Monday, March 21, 2011

I can't talk right now. . .

I'm knitting with Madelinetosh.

And I'm in love.  The Emily Capelet is a wonderful project - not quite a sweater, but also not something tiny and fiddly like most of the projects I've been working on in recent months.

What's new around here, you ask?  Well, Spring tricked us into getting our hopes up - what else is new, New England.  Friday it was beautiful and sunny with a high of 67 degrees.  Today it snowed.  It's a good thing I have my yarn to console me.  And the gorgeous veggie and turkey bacon frittatta I just took out of the oven.  I did grab a couple of fabulous Bullmastiff moments for you, though.

Basking.

Not super sure about horses.  I guess she's used to being the biggest dog around, or something?

My love.

Now I really do have to go - I have a date to snuggle with some stunning green Merino.

Sunday, March 6, 2011




This is how I felt, yesterday.  Part of the reason for this terrible stress was that my beautiful sister gave me a $50 gift card to Eat Sleep Knit, and I knew what project I was buying for.  I bravely narrowed down the brands, judging by skein length and composition, and then I. . . had to choose a Madelinetosh colorway.  I don't know if you've ever tried to do that but it is very difficult.  Like... I want to eat those colors with my mind.  Especially because - do you see how they're photographed?  True colors, good lighting, and bundled up like toffees?  In the end, I chose the Malachite colorway, for use on the Emily Capelet by Ysolda Teague.  I was torn, originally, between getting a neutral (my heart pitter-pats for Fawn and Alabaster), and a brighter color.  But most of my clothes are neutral because I am a chicken, so that green is necessary to keep me from looking like some kind of a Sepia cartoon character.

Partway through the stress of decision-making, I pulled out the shoe-box from under my bed, took out my Malabrigos, and clutched them to me, palpating and sniffing.  Fondling and wriggling.  Sometimes I make them scoot like inchwarms - end to end, stretch out again!  end to end, stretch out again!
Such is the life of someone who has recently discovered that wool is not all the worst-feeling, hive-inducing thing on the face of the earth.  I put the yarns on my face.

Christopher decided to join the fun, and then threw yarns onto me from my living-room stash (I'm like a squirrel - they're everywhere!)  His aim was true, thank goodness, and none of them hit me in the face.  That would have made me even grumpier.  I told him if he was going to decorate me, he had to get my phone, because Hipstamatic needed to bear witness to the ennui of the yarn intelligentsia.  He obeyed, and now the event is chronicled.  He asked what was wrong, and I said, "Can't you see?  I have all these yarns, and I can't knit them all at once!"

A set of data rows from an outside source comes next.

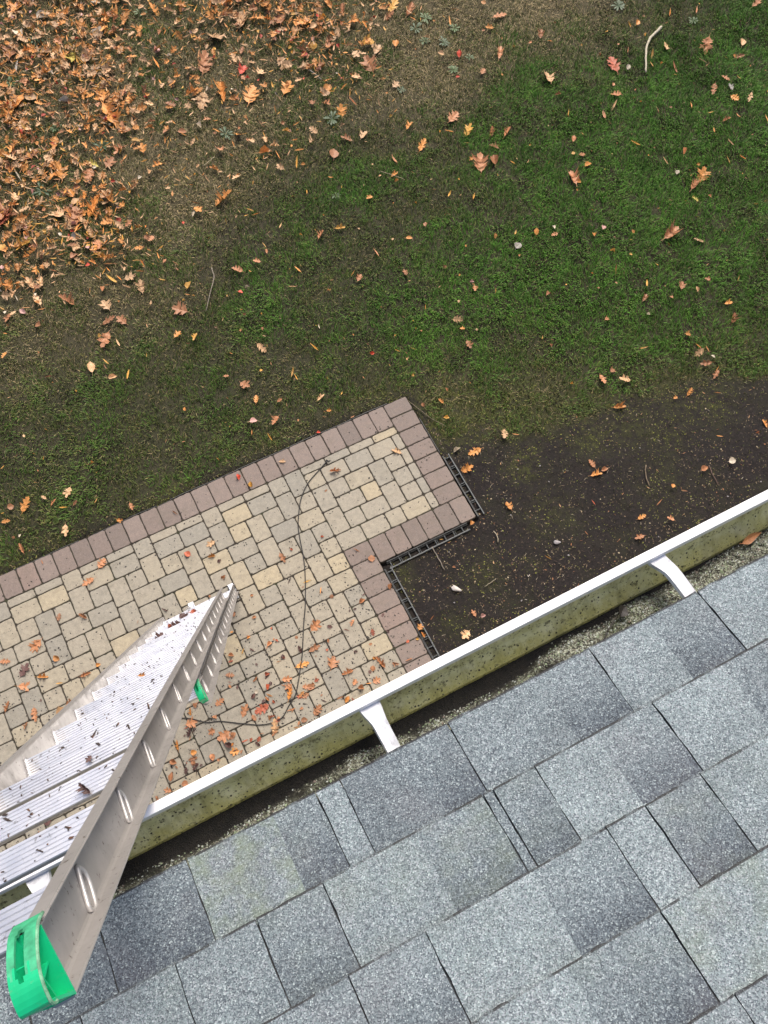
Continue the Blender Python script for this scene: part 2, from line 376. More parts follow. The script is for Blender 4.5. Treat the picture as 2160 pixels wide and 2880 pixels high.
def paver_mesh(name, tiles, mat, parent):
    mb = MB()
    for (u0, v0, u1, v1) in tiles:
        xa, ya = uv2w(u0, v1); xb, yb = uv2w(u1, v0)
        g_ = rng.uniform(.0015, .0030); xa += g_; xb -= g_; ya += g_; yb -= g_
        if xb-xa < .02 or yb-ya < .02: continue
        dz = rng.normal(0, .0012); r = min(.011, (yb-ya)*.2, (xb-xa)*.2)
        per = []
        def side(p, q, n_):
            for k in range(n_): yield (p[0]+(q[0]-p[0])*(k/n_), p[1]+(q[1]-p[1])*(k/n_))
        cs = [(xa+r, ya), (xb-r, ya), (xb, ya+r), (xb, yb-r), (xb-r, yb), (xa+r, yb), (xa, yb-r), (xa, ya+r)]
        for k in range(8): per += list(side(cs[k], cs[(k+1) % 8], 6 if k % 2 == 0 else 2))
        cx, cy = (xa+xb)/2, (ya+yb)/2; N = len(per)
        j = rng.normal(0, .0011, (N, 2)); per = [(p[0]+j[i, 0], p[1]+j[i, 1]) for i, p in enumerate(per)]
        def ring(ins, z):
            out = []
            for p in per:
                dx, dy = p[0]-cx, p[1]-cy; out.append((p[0]-math.copysign(min(ins, abs(dx)), dx)*(abs(dx) > .01), p[1]-math.copysign(min(ins, abs(dy)), dy)*(abs(dy) > .01), z))
            return out
        tx, ty = rng.normal(0, .006, 2)
        vs = ring(0, -.05)+ring(0, -.0065+dz)+ring(.0022, -.002+dz)+ring(.0062, dz)
        vs = [(p[0], p[1], p[2] + (tx*(p[0]-cx)+ty*(p[1]-cy) if p[2] > -.04 else 0)) for p in vs]
        fs = [(l*N+i, l*N+(i+1) % N, (l+1)*N+(i+1) % N, (l+1)*N+i) for l in range(3) for i in range(N)]
        fs.append(tuple(3*N+i for i in range(N)))
        tone = float(np.clip(rng.normal(.5, .27), 0, 1))
        mb.add(vs, fs[:2*N], (tone, .8, 0)); mb.add(vs, fs[2*N:3*N], (tone, .22, 0)); mb.add(vs, fs[3*N:], (tone, 0, 0))
    return mb.build(name, mat, parent)
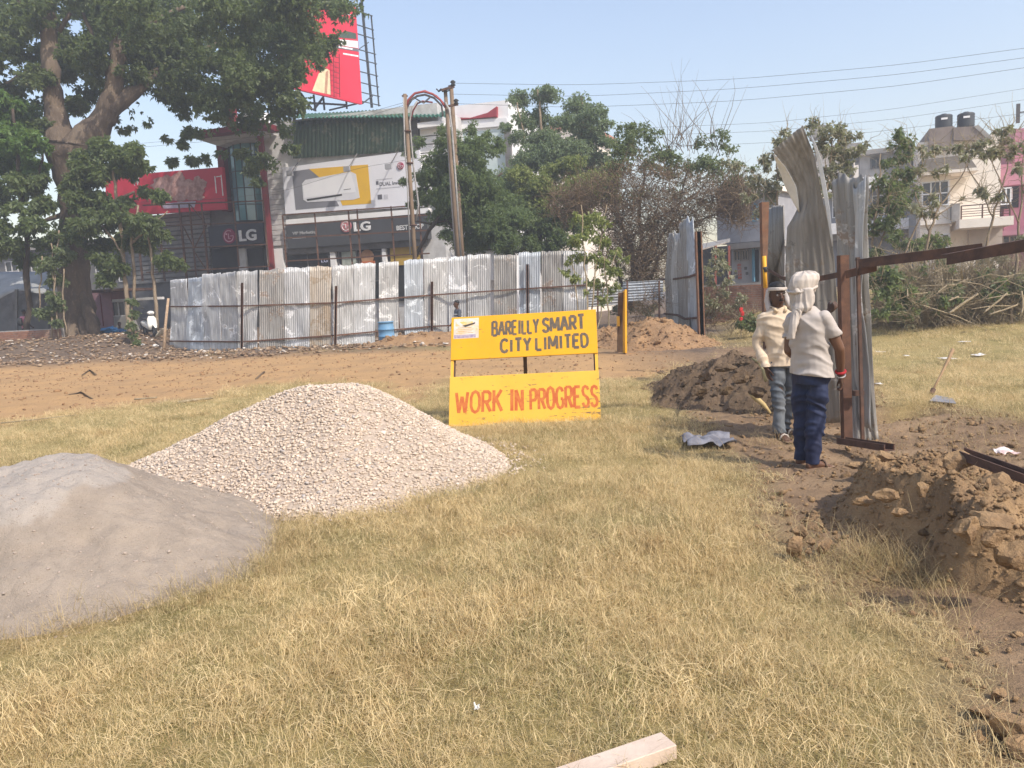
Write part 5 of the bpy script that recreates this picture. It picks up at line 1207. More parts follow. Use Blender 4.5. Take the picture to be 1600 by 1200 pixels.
# ---- left half: grey block with the glass stair tower
Bp = FP(195, 49.5, 415, 46.2)
tower = thing('shop_building', Bp.P(4, 0, 0), 'grey building with a curved blue glass stair tower left of the white appliance shop', 'shop')
Bp.box(196, 330, 414, 520, -8, -.6, 'wall', GREYW, tower); Bp.box(346, 205, 414, 330, -8, -1.4, 'stair_wall', GREYW, tower)
for k in range(15): Bp.box(200, 334 + k * 7.2, 328, 339.6 + k * 7.2, -.58, -.45, 'louvre_board', M('grey_louvre', (.27, .255, .245), (.21, .2, .19), 1.5, .85, dirt=(.13, .12, .115), dirt_amt=.4), tower)
TEAL = M('teal_glass', (.10, .24, .27), (.07, .19, .22), .6, .12, spec=.7, dirt=(.16, .32, .34), dirt_amt=.35); MULL = M('mullion_dark', (.04, .06, .065), None, 3, .5)
uL, uR = Bp.uz(350, 290, 0)[0], Bp.uz(404, 290, 0)[0]; zb, zt = Bp.uz(380, 346, 0)[1], Bp.uz(372, 217, 0)[1]
nseg = 6
cp = [(uL + (uR - uL) * k / nseg, -.9 + 1.3 * math.sin(PI * (k + .35) / (nseg + .7))) for k in range(nseg + 1)]
for k in range(nseg):
    for j in range(5):
        z0, z1 = zb + (zt - zb) * j / 5, zb + (zt - zb) * (j + 1) / 5; (u0, o0), (u1, o1) = cp[k], cp[k + 1]
        vs = [Bp.P(u0, z0 + .03, o0), Bp.P(u1, z0 + .03, o1), Bp.P(u1, z1 - .03, o1), Bp.P(u0, z1 - .03, o0)]; vs += [v - Bp.Nn * .03 for v in vs]
        MB().add(vs, [(3, 2, 1, 0), (4, 5, 6, 7), (0, 1, 5, 4), (1, 2, 6, 5), (2, 3, 7, 6), (3, 0, 4, 7)]).build('glass_panel', TEAL, tower)
for k in range(nseg + 1): MB().bar(Bp.P(cp[k][0], zb, cp[k][1] + .01), Bp.P(cp[k][0], zt, cp[k][1] + .01), .06, .07).build('mullion', MULL, tower)
for j in range(6): MB().tube([Bp.P(a, zb + (zt - zb) * j / 5, o + .012) for a, o in cp], .028, 6).build('transom', MULL, tower)
Bp.box(342, 218, 351, 330, -.5, .25, 'red_column', REDST, tower)
a0, z0 = Bp.uz(405, 200, .5); a1, z1 = Bp.uz(424, 418, .5); MB().bar(Bp.P((a0 + a1) / 2, z1 - .3, .45), Bp.P((a0 + a1) / 2, z0, .45), .30, .30).build('red_column', REDST, tower)
Bp.poly([(297, 206), (412, 190), (412, 199), (297, 214)], .2, 1.5, 'canopy_edge', REDST, tower)
Bp.poly([(300, 215), (412, 200), (412, 206), (352, 224), (340, 228)], -.6, 1.6, 'canopy_soffit', M('soffit_pale', (.52, .50, .48), (.44, .42, .4), 3, .8), tower)
Bp.box(352, 166, 366, 200, .1, .4, 'mast', REDST, tower); Bp.box(372, 176, 410, 196, -3, -1, 'roof_block', WHITE, tower)
s1 = Bp.box(326, 350, 412, 383, -.55, .35, 'sign_box', M('navy_charcoal', (.035, .037, .05), (.03, .03, .042), 2, .5), tower)
emblem(Bp, 358.5, 369, 11.5, .352, s1, M('emblem_line_pink', (.62, .36, .42)), M('emblem_deep', (.26, .02, .07), None, 3, .5)); Bp.text('LG', 374, 358.5, 401, 376.5, .352, 'lettering', SIGNW, s1, .03, .06)
for a in ((332, 388, 372, 440), (386, 388, 412, 440)): Bp.box(*a, -.59, -.5, 'opening_shade', DARKIN, tower)  # raised dark panels paint in the shade of unlit openings
Bp.box(373, 388, 385, 440, -.59, -.35, 'column', CLAD, tower)
Rp = FP(200, 49.2, 352, 47)
rb = thing('billboard', Rp.P(3, 0, 0), 'long red roofside billboard with a picture of fried food, half hidden by the big tree', 'billboard')
pan = Rp.poly([(165, 276), (347, 261), (352, 327), (165, 339)], .3, .25, 'panel', REDP2, rb)
FRY = M('print_fried', (.36, .18, .15), (.56, .34, .30), 3.2, .7, dirt=(.24, .10, .08), dirt_amt=.4, bmp=.03, bscale=5)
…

Eventually, I placed my order.  I was worried the yarn shop might think I was racially profiling (not really, this is just a totally contrived excuse), so I also ordered a skein of Malabrigo Silky Merino in Teal Feather.  I already have one skein, and plan on making a cropped Leisl sweater (also by Ysolda Teague) with the pair of them. 

This is a weird thing about my Malabrigo skeins.  I have single skeins.  What I really want is to live out the rest of my days in a sweater made from it.  But I am not brave enough to make that kind of financial commitment, so I have skeins of worsted in Verde Esperanza, Purple Mystery, and Pearl Ten.  I have Silky Merino in Pollen, and Teal Feather.  And I have Sock, in Solis.  And there they lie in wait, for me to think of the perfect (small) projects.  The Handmaiden SeaSilk (gotta love yarn store sales) lives in that box with them, and I have no idea what to do with that either. 
Well, that's all for now.  Gotta go fetch Karen's Cashmerino Mitts out of the wool wash and set them gently to block.  They came out so sweet, and that pattern uses exactly one ball of Cashmerino DK at my gauge!